E-Land World, the de facto holding company of troubled retail conglomerate E-Land, pledged Thursday to complete last year’s goal of attracting one trillion won ($940 million) from external investors within this year’s first half.

The plan is part of a grand initiative to improve the group’s finances, which have been struggling for the last few years. In September, E-Land announced that it was in talks with a private equity firm to receive 1 trillion won of investment by December - that deal was not closed.

In an official statement on Thursday, E-Land’s disclosed that it succeeded in securing 200 billion won of the one trillion won goal from different investors.

“We received 100 billion won from Anchor Equity Partners, a global private equity firm, on Dec. 29 and are discussing with another foreign investor in order to receive payments worth 100 billion won this month,” said E-Land’s statement.

The 200 million won will lower the company’s debt ratio to below 200 percent. In late 2016 it reached as high as 315 percent.

Last year, the company went through a major reform in its business portfolio including sell-offs of several established fashion brands including Modern House and Teenie Weenie. It also reorganized its subsidiaries, moving closer to a holding company structure - another major goal set but not achieved last year.

Thursday’s statement said that E-Land had been aggressively pushing discussions to receive the one trillion won from a single investor, but were unable to close the deal.

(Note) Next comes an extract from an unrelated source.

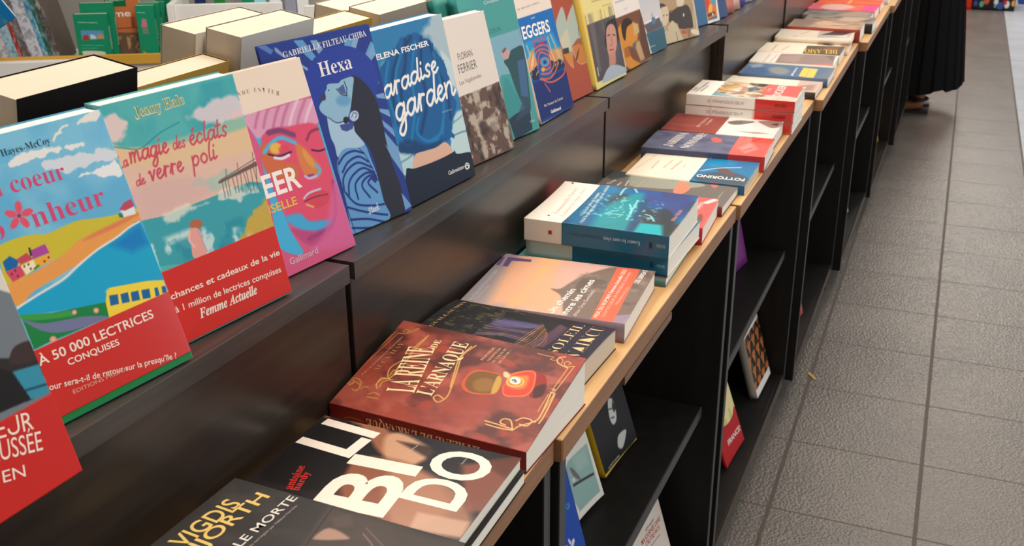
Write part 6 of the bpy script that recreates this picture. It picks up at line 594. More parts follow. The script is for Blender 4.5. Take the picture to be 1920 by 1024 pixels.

“The company’s earnings and state of liquidity has been showing signs of improvement recently so we decided to take a more long-term perspective when it comes to attracting new investors,” it added. In November, E-Land’s fashion division recorded its highest sales ever, at 71 billion won.

In the past, E-Land raised capital through loans from financial institutes, leaning on the reputation of its successful brands. As some brands started to lose popularity in recent years, its capital also started to suffer.